Bisnis.com, JAKARTA – Penguatan kapasitas peneliti dinilai penting untuk mendukung implementasi pengendalian dampak perubahan iklim mengingat hasil assessment reports kelima (AR5) Intergovermental Panel on Climate Change (IPCC) menyebutkan suhu bumi telah meningkat sekitar 0,8oC selama abad terakhir.
Deputi Bidang Pengendalian Kerusakan Lingkungan dan Perubahan Iklim Kementerian Lingkungan Hidup Arief Yuwono mengatakan dengan adanya penguatan kapasitas terhadap peneliti akan membuat Indonesia tidak hanya terbawa agenda global karena laporan IPCC tidak spesifik pada tiap negara.
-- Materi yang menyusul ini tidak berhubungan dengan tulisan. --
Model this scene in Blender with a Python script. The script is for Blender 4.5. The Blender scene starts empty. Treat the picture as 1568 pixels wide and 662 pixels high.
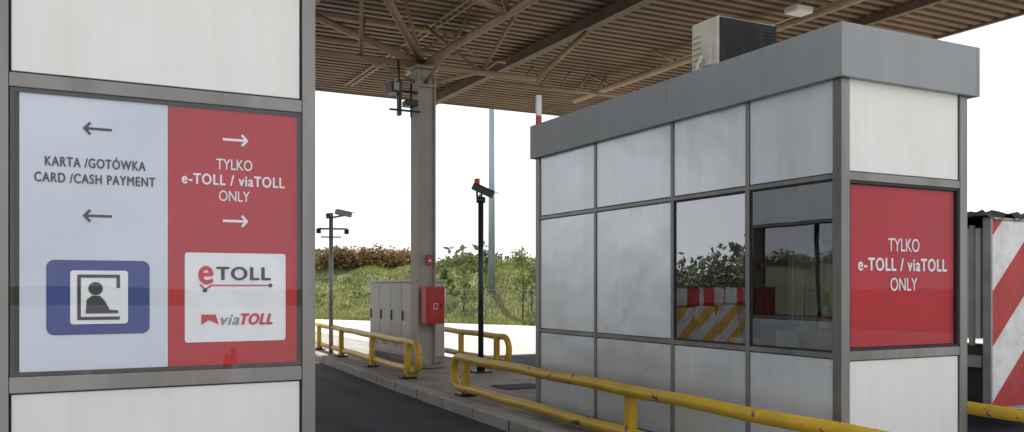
import bpy, bmesh, math, random
from mathutils import Vector, Matrix
random.seed(7)
R = math.radians
scene = bpy.context.scene
scene.view_settings.view_transform = 'Standard'
scene.view_settings.look = 'None'
scene.view_settings.exposure = 0

# ------------------------------------------------------------ materials
def new_mat(name):
    m = bpy.data.materials.new(name); m.use_nodes = True
    nt = m.node_tree
    return m, nt, nt.nodes['Principled BSDF']

def ramp(nt, stops):
    r = nt.nodes.new('ShaderNodeValToRGB')
    e = r.color_ramp.elements
    while len(e) < len(stops): e.new(0.5)
    for i, (p, c) in enumerate(stops):
        e[i].position = p; e[i].color = (c[0], c[1], c[2], 1)
    return r

def coords(nt, scale=(1, 1, 1), rot=(0, 0, 0)):
    tc = nt.nodes.new('ShaderNodeTexCoord')
    mp = nt.nodes.new('ShaderNodeMapping')
    mp.inputs['Scale'].default_value = scale
    mp.inputs['Rotation'].default_value = rot
    nt.links.new(tc.outputs['Object'], mp.inputs['Vector'])
    return mp

def noise(nt, scale, detail=4, rough=0.6, mapscale=(1, 1, 1)):
    mp = coords(nt, mapscale)
    n = nt.nodes.new('ShaderNodeTexNoise')
    n.inputs['Scale'].default_value = scale
    n.inputs['Detail'].default_value = min(detail, 5)
    n.inputs['Roughness'].default_value = rough
    nt.links.new(mp.outputs[0], n.inputs['Vector'])
    return n

def mixc(nt, fac, a, b, mode='MIX'):
    m = nt.nodes.new('ShaderNodeMix'); m.data_type = 'RGBA'; m.blend_type = mode
    for k, v in ((0, fac), (6, a), (7, b)):
        if hasattr(v, 'links') or hasattr(v, 'is_linked'): nt.links.new(v, m.inputs[k])
        else: m.inputs[k].default_value = v if k == 0 else (v[0], v[1], v[2], 1)
    return m.outputs[2]

def bump(nt, b, h, strength=0.2, dist=0.01):
    n = nt.nodes.new('ShaderNodeBump')
    n.inputs['Strength'].default_value = strength
    n.inputs['Distance'].default_value = dist
    nt.links.new(h, n.inputs['Height'])
    nt.links.new(n.outputs[0], b.inputs['Normal'])

def mat_var(name, c1, c2, scale=4, rough=0.6, metal=0.0, ms=(1, 1, 1), bmp=0.0, coat=0.0, lo=0.35, hi=0.65, rv=0.12):
    m, nt, b = new_mat(name)
    n = noise(nt, scale, 4, 0.6, ms)
    r = ramp(nt, [(lo, c1), (hi, c2)])
    nt.links.new(n.outputs[0], r.inputs[0])
    nt.links.new(r.outputs[0], b.inputs['Base Color'])
    mr = nt.nodes.new('ShaderNodeMapRange')
    mr.inputs[3].default_value = max(0.02, rough - rv); mr.inputs[4].default_value = min(1, rough + rv)
    nt.links.new(n.outputs[0], mr.inputs[0]); nt.links.new(mr.outputs[0], b.inputs['Roughness'])
    b.inputs['Metallic'].default_value = metal
    b.inputs['Coat Weight'].default_value = coat
    if bmp > 0:
        n2 = noise(nt, scale * 6, 5, 0.7, ms); bump(nt, b, n2.outputs[0], bmp)
    return m

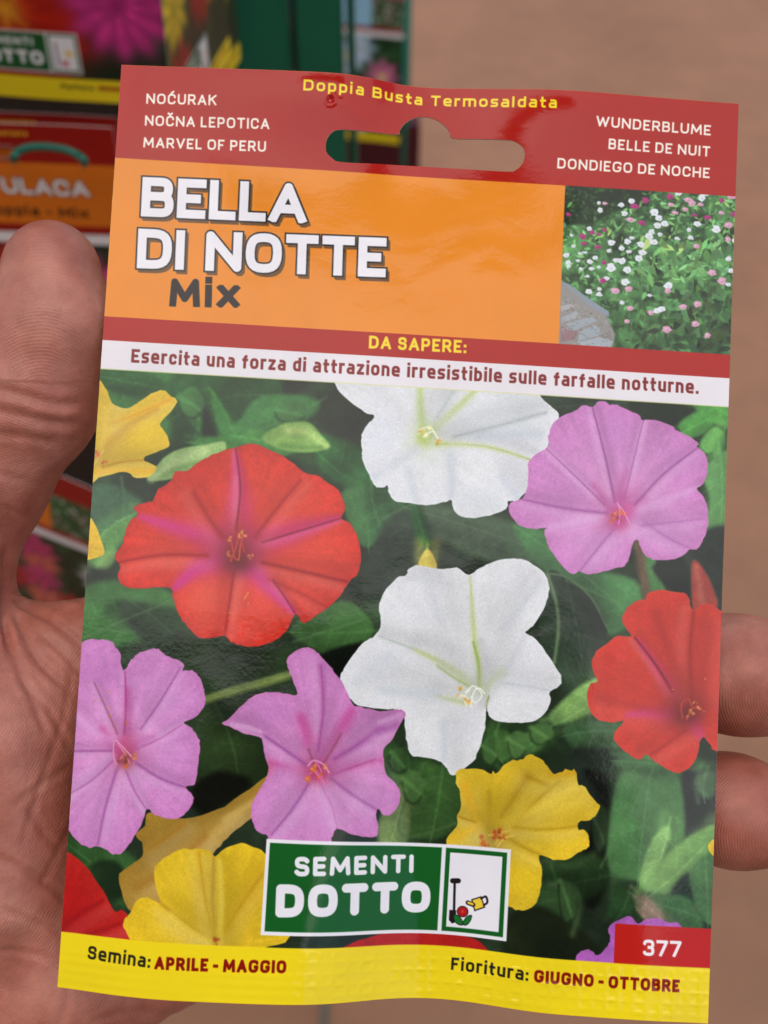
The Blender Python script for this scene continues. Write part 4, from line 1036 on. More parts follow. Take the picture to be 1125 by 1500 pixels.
    sh.line([E(892, 336), E(872, 328)], .8, K); sh.line([E(890, 334), E(874, 328)], .4, (240, 204, 60))
    sh.line(catmull([E(924, 312), E(942, 304), E(948, 326), E(934, 338)], 5, False), .35, K)

    # ---- number box ----
    n0 = P((901, 1355)); n1 = P((899, 1414))
    sh.fill(rect((n0[0] + n1[0]) / 2, P((970, 1357))[1], PW + 1, tY), (192, 34, 26), id=NUMBER)
    put_text(sh, '377', P((941.5, 1400)), P((998, 1402.5)), 2.75, .55, (246, 240, 238), gap=.10)
    # ---- lettering ----
    CREAM = (250, 244, 224)
    for txt, a, b_ in (('NOĆURAK', (214, 152), (317, 154.5)), ('NOČNA LEPOTICA', (212, 184), (394.5, 189.5)), ('MARVEL OF PERU', (209.6, 216), (389.5, 222.5)),
                       ('WUNDERBLUME', (873, 185), (1041, 198.7)), ('BELLE DE NUIT', (891, 218.3), (1040, 229.7)), ('DONDIEGO DE NOCHE', (816, 246.7), (1039.5, 261.2))):
        put_text(sh, txt, P(a), P(b_), 1.92, .36, CREAM, gap=.17, space=.34)
    put_text(sh, 'Doppia Busta Termosaldata', P((444, 132.5)), P((815.5, 158.5)), 2.0, .42, (252, 228, 48), gap=.2, space=.42)
    BK = (38, 34, 34)
    SHD = ((.55, .62), (112, 78, 44), .12)
    put_text(sh, 'BELLA', P((206, 317)), P((448, 327.5)), 7.25, 1.62, (244, 240, 238), gap=.07, outline=(BK, .27), shadow=SHD)
    put_text(sh, 'DI NOTTE', P((200, 393)), P((565, 406.5)), 7.25, 1.62, (244, 240, 238), gap=.08, space=.36, outline=(BK, .27), shadow=SHD)
    put_text(sh, 'Mix', P((248, 449)), P((350, 451)), 5.1, 1.22, (30, 25, 24), gap=.16)
    put_text(sh, 'DA SAPERE:', P((540, 510.5)), P((683, 517.5)), 2.35, .5, (250, 220, 44), gap=.15)
    put_text(sh, 'Esercita una forza di attrazione irresistibile sulle farfalle notturne.', P((192, 531)), P((1023, 577)), 2.42, .48, (128, 30, 26), gap=.17, space=.40)
    DR = (136, 22, 12)
    put_text(sh, 'Semina:', P((128, 1404.5)), P((219.5, 1418)), 2.2, .42, (40, 36, 24), gap=.17)
    put_text(sh, 'APRILE - MAGGIO', P((226, 1420)), P((419, 1426)), 2.12, .52, DR, gap=.15, space=.26)
    put_text(sh, 'Fioritura:', P((660.5, 1420.5)), P((773.5, 1437)), 2.2, .42, (40, 36, 24), gap=.17)
    put_text(sh, 'GIUGNO - OTTOBRE', P((782, 1438.5)), P((995, 1453.5)), 2.12, .52, DR, gap=.15, space=.26)
    # faint unevenness of the ink over everything
    sh.a *= (1 + .03 * fbm(H, W, 9 * R, 4, 77))[..., None]
    return sh, FL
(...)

“Perlu dilakukan penguatan kapasitas terhadap para peneliti untuk menjadikan isu perubahan iklim sebagai materi penelitian. Dengan demikian, kita bisa menerjemahkan dan mengintepretasikan hasil IPCC tersebut ke dalam konteks Indonesia,” ujarnya di Jakarta, Rabu (25/6/2014).
Sayangnya, Deputi Pendayagunaan Iptek Kemenristek Pariatmono menyatakan saat ini peneliti di Indonesia kurang mendapat penghargaan. Alhasil, banyak orang yang tidak mau menjadi peneliti. Selain itu, dana yang dialokasikan pemerintah untuk penelitian dinilai masih sangat kurang.
“Bayangkan, untuk penelitian satu tahun seoarang peneliti hanya mendapatkan Rp30 juta,” ungkapnya.
Dari data Scientific Journal Rangkings, Indonesia menempati posisi 61 dalam penghasil jurnal Ilmiah. Posisi tersebut jauh di bawah Singapura, Malaysia, dan Thailand yang masing-masing menempati posisi 32, 40, dan 43.
Menurut Pariatmono, hasil penelitian pun juga tidak berhenti sampai di jurnal ilmiah. Tindak lanjut dari penelitian tersebut yakni mengupayakan adanya teknologi yang dapat mengendalikan perubahan iklim.
“Jangan hanya tahu saja, tapi bagaimana tindak lanjutnya, makanya butuh usaha-usaha dan rekayasa teknologi,” tuturnya.